| It's irrelevant. You can't audit those services because they're Google-proprietary software, and you aren't the ones with administrator access to them. This stuff is new, so I think there's going to be a lot of confusion about what it means and how it works. But the basic concept is easy. SEV and SGX don't mean anything except that you can remotely audit a piece of software that's running by checking the hash of the code that was loaded, and that code can derive private encryption keys unavailable (in theory) to any other piece of software on the system, and that its memory is encrypted. In SEV that piece of code is effectively the entire OS. In SGX it's a much smaller piece of code, more like a single shared library. With a Google managed database system, you don't know what software it precisely is. These clouds aren't open source. Even the hypervisors aren't open source, as far as I know. Even when based on an open source product there are proprietary patches. And, they change constantly. That means if your VM starts up and you get a hash back saying it's the OS you wanted to start, that's great, but the moment you open a connection to some other server even if it's all running on AMD hardware, all you get back is a hash and moreover (iirc with SEV) a random hash that's only useful if you're actually the one that started the remote VM. With SGX you get the actual code hash and/or code signing key, even if you didn't start it, which is a bit better. What does that hash actually mean? Unless you can reproduce the build of whatever you're talking to and audit the code to look for back doors, and keep auditing it as it changes, it means basically nothing. That's why SGX focuses on really tiny pieces of code - less attack surface, but also less audit churn and easier reproducibility. Ultimately to have guarantees your data is private in a cloud, you need either to audit the software stacks and rely on hardware roots of trust, or you can use clever forms of encryption like FHE. But just ticking a check box by itself does nothing at all. |
SEV is a hardware function that provides real-time memory encryption. That's all. Maintaining full confidentiality beyond the boundaries of the processor's memory controller is not within the scope of SEV.
Google Cloud's Confidential Computing platform _may_ offer a broader solution with some type of cryptographic guarantee, using SEV as a component of the solution. I don't know how far they are, or if that's the direction that they're looking to take the platform.
However, if you're looking for a platform with remote attestation that the computing environment is fully trusted, SEV is not sufficient. You would need a traditional TEE for that.

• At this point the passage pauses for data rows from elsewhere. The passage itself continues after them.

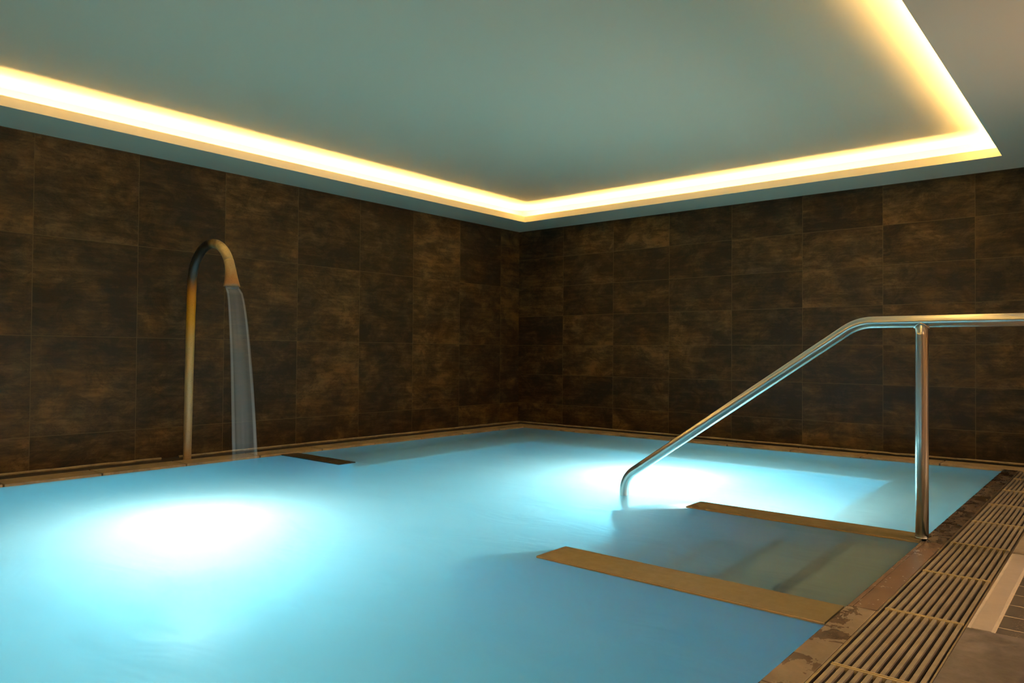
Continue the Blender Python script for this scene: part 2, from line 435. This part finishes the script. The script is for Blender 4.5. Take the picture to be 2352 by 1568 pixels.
# floor beyond the grates
fl = empty('floor', (5.8, -4.0, 0.0), 'brown stone deck with a beige border and a dark mosaic panel', 'floor', None, 'structure')
MB().box((4.645, YF, -0.35), (XR, -0.395, -0.0205)).build('floor_bed', M['gutter_dark'], fl)
MB().box((4.6425, -5.6, -0.02), (XR, -3.7485, 0.0)).build('stone_slab', M['slab'], fl)
MB().box((4.6425, YF, -0.02), (XR, -5.604, 0.0)).build('stone_slab', M['slab'], fl)
MB().box((4.6425, -2.776, -0.02), (XR, -0.395, 0.0)).build('stone_slab', M['slab_grey'], fl)
MB().box((4.652, -3.7445, -0.02), (4.697, -2.780, 0.0005)).build('border_tile', M['border'], fl)
gs = MB().box((4.697, -3.7445, -0.02), (4.704, -2.780, -0.0005)); gs.box((4.6425, -3.7445, -0.02), (4.652, -2.780, -0.0005)); gs.box((4.6425, -3.7485, -0.02), (XR, -3.7445, -0.001)); gs.box((4.6425, -2.780, -0.02), (XR, -2.776, -0.001))
gs.build('grout_strip', M['grout'], fl)
MB().box((4.704, -3.7445, -0.02), (XR, -2.780, -0.001)).build('mosaic_panel', M['mosaic'], fl)
MB().box((0.0, YF, -0.35), (4.43, PY0-0.2, 0.0)).build('far_deck', M['slab'], fl)

# ------------------------------------------------------------------ coping beside the grates
def coping(name, label, y0, y1, mat, cut):
    e = empty(name, (4.39, (y0+y1)/2, -0.031), label, 'coping')
    ys = [y0] + cut + [y1]
    for i in range(len(ys)-1):
        MB().box((4.350, ys[i]+(0.001 if i else 0), -0.031), (4.4275, ys[i+1]-0.001, 0.0), 0.003).build('slab', mat, e)
    return e
far = coping('pool_coping', 'dark wet slate coping from the handrail post to the back wall', -2.680, -0.393, M['cop_dark'], [-2.20, -1.6, -1.0])
MB().box((4.3630, -2.790, -0.031), (4.4275, -2.682, 0.0), 0.003).build('slab', M['cop_dark'], far)
coping('pool_coping', 'weathered brown stone coping with puddle marks, nearest the camera', -7.4, -3.770, M['cop_near'], [-5.9, -5.02, -4.42])
e = empty('entry_coping', (4.39, -3.28, -0.031), 'smooth reddish brown coping tile at the head of the steps', 'coping')
MB().box((4.3655, -3.766, -0.031), (4.4275, -2.794, 0.0), 0.002).build('tile', M['cop_brown'], e)
MB().box((4.350, -3.766, -0.031), (4.3635, -2.794, -0.0015), 0.003).build('nosing', M['cop_brown'], e)
fr = empty('gutter_frame', (4.54, -3.8, -0.03), 'thin steel edge profiles either side of the drain grates', 'frame')
MB().box((4.4290, -7.4, -0.03), (4.4360, -0.395, 0.0012), 0.001).build('edge_profile', M['frame'], fr)
MB().box((4.6370, -7.4, -0.03), (4.6420, -0.395, 0.0012), 0.001).build('edge_profile', M['frame'], fr)

# ------------------------------------------------------------------ drain grates, half a metre each
GP = 0.4930; GY = -3.730
names = {
 -2: 'steel drain grate beside the near brown stone coping, cut by the bottom picture edge',
 -1: 'steel drain grate beside the dark brown deck slab, first full one at the bottom',
  0: 'steel drain grate beside the beige border tile, its lower end at the mosaic corner',
  1: 'steel drain grate next to the reddish brown entry tile, just before the post',
  2: 'steel drain grate level with the handrail post and the start of dark slate',
  3: 'steel drain grate beside dark slate, second one beyond the handrail post',
  4: 'steel drain grate beside dark slate, third one beyond the handrail post',
  5: 'steel drain grate beside dark slate, cut by the right picture edge',
  }
def grate_proto(y1, label, GP=0.4930):
    e = empty('drain_grate', (4.5425, y1-GP/2, -0.022), label, 'drain grate', 'steel drain grates along the pool edge')
    ya, yb = y1-GP+0.0035, y1-0.0035
    for k in range(10):
        x = 4.4425+k*0.01985
        m = MB().prism([(x, 0.0), (x+0.0102, 0.0), (x+0.0094, -0.018), (x+0.0008, -0.018)], 'y', ya+0.0035, yb-0.0035, 0.0006)
        m.build('slat', M['grate'], e)
    for q in (ya-0.001, yb-0.0035):
        MB().box((4.4405, q, -0.020), (4.6335, q+0.0045, 0.0010), 0.0005).build('end_bar', M['bar'], e)
    return e
g0 = grate_proto(GY, names[-1])
for k, lab in names.items():
    if k == -1: continue
    c = g0.copy(); link(c); c['label'] = lab
    c.location = g0.location + Vector((0, GP*(k+1), 0))
    for ch in list(g0.children):
        d = ch.copy(); link(d); d.parent = c
        d.matrix_parent_inverse = ch.matrix_parent_inverse

grate_proto(GY+GP*7-0.118, 'short steel drain grate ending at the pale ledge, just out of the picture', GP-0.118)

# ------------------------------------------------------------------ stair side walls and steps
def cheek(name, label, y0, y1):
    e = empty(name, (3.6, (y0+y1)/2, PB), label, 'low wall')
    prof = [(2.93, PB), (4.345, PB), (4.345, -0.020), (3.368, -0.020), (2.93, -0.345)]
    MB().prism(prof, 'y', y0+0.004, y1-0.004).build('core', M['cheek'], e)
    MB().box((3.343, y0, -0.0195), (4.339, y1, -0.008), 0.002).build('cap_tile', M['cap'], e)
    m = MB().box((3.345, y0-0.003, -0.0195), (4.339, y0, -0.0088)); m.build('edge_profile', M['cap_trim'], e)
    return e
cheek('stair_parapet', 'low brown capped wall in the pool, nearer one, without a rail', -3.940, -3.762)
cheek('stair_parapet', 'low brown capped wall in the pool carrying the handrail', -2.783, -2.625)
st = empty('pool_steps', (3.6, -3.3, PB), 'submerged beige steps leading down between the two low walls', 'steps')
for i in range(5):
    z = -0.165-0.18*i; x1 = 4.349-0.29*i if i else 4.349; x0 = 4.065-0.29*i
    MB().box((x0, -3.761, z-0.03), (min(x1+0.02, 4.345), -2.784, z), 0.004).build('tread', M['tread'] if i < 2 else M['cheek'], st)
    MB().box((x0-0.004, -3.760, z-0.034), (x0+0.045, -2.785, z+0.0015), 0.003).build('nosing', M['nose'], st)
    MB().box((x0+0.012, -3.761, PB), (min(x1, 4.345), -2.784, z-0.03)).build('riser', M['cheek'], st)

# bench under the water along three sides
be = empty('pool_bench', (2.4, -0.7, PB), 'submerged beige bench running round the corner of the pool', 'bench')
BZ = -0.32
for a, b_ in (((PX0+0.005, -2.95), (0.92, -0.95)), ((PX0+0.005, -0.95), (PX1-0.005, PY1-0.005)), ((3.82, -2.62), (PX1-0.005, -0.95))):
    MB().box((a[0], a[1], BZ-0.03), (b_[0], b_[1], BZ), 0.004).build('seat', M['tread'], be)
    MB().box((a[0], a[1], PB), (b_[0]-0.012, b_[1], BZ-0.03)).build('riser', M['pool'], be)

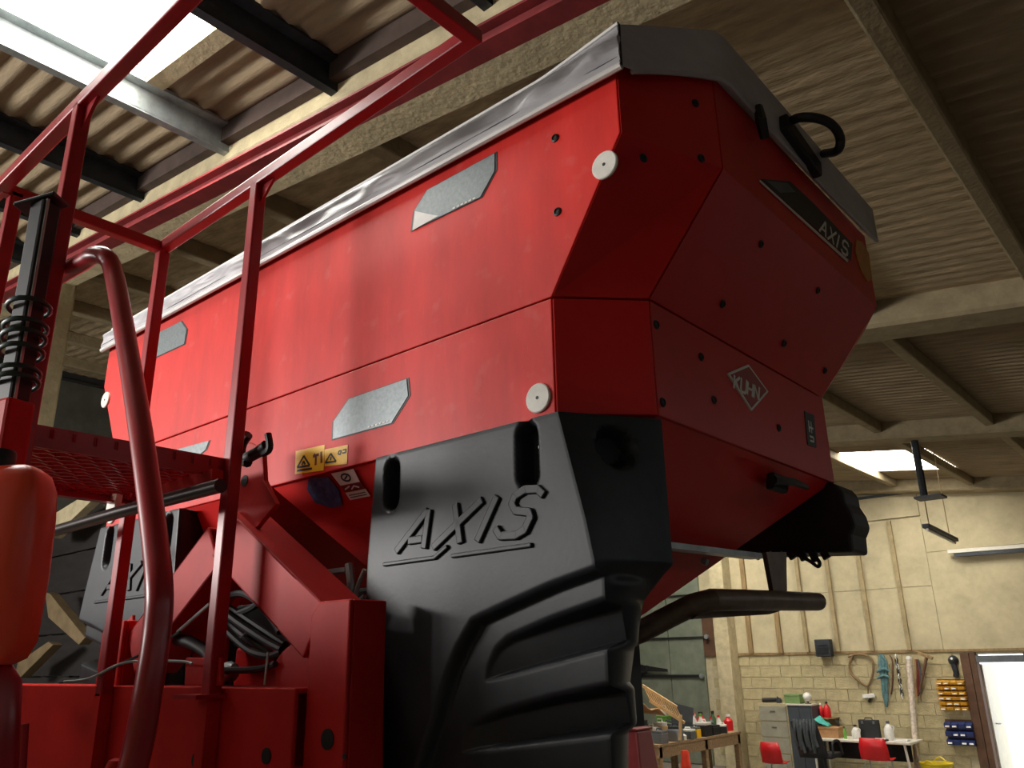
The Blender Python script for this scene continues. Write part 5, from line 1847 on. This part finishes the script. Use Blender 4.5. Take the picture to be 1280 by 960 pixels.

> just ticking a check box by itself does nothing at all.
Taken directly from Google's blog post:
"Confidential VMs can help all our customers protect sensitive data, but we think it will be _especially interesting to those in regulated industries._"
(Emphasis mine)
It provides additional hardware-backed protection when sharing a physical machine with other tenants, which among other things, can make shared hosting a possibility for security-conscious environments that previously prohibited it.
If that doesn't sound like a useful feature, or you feel that it's theater, then you're probably not the target market for the feature.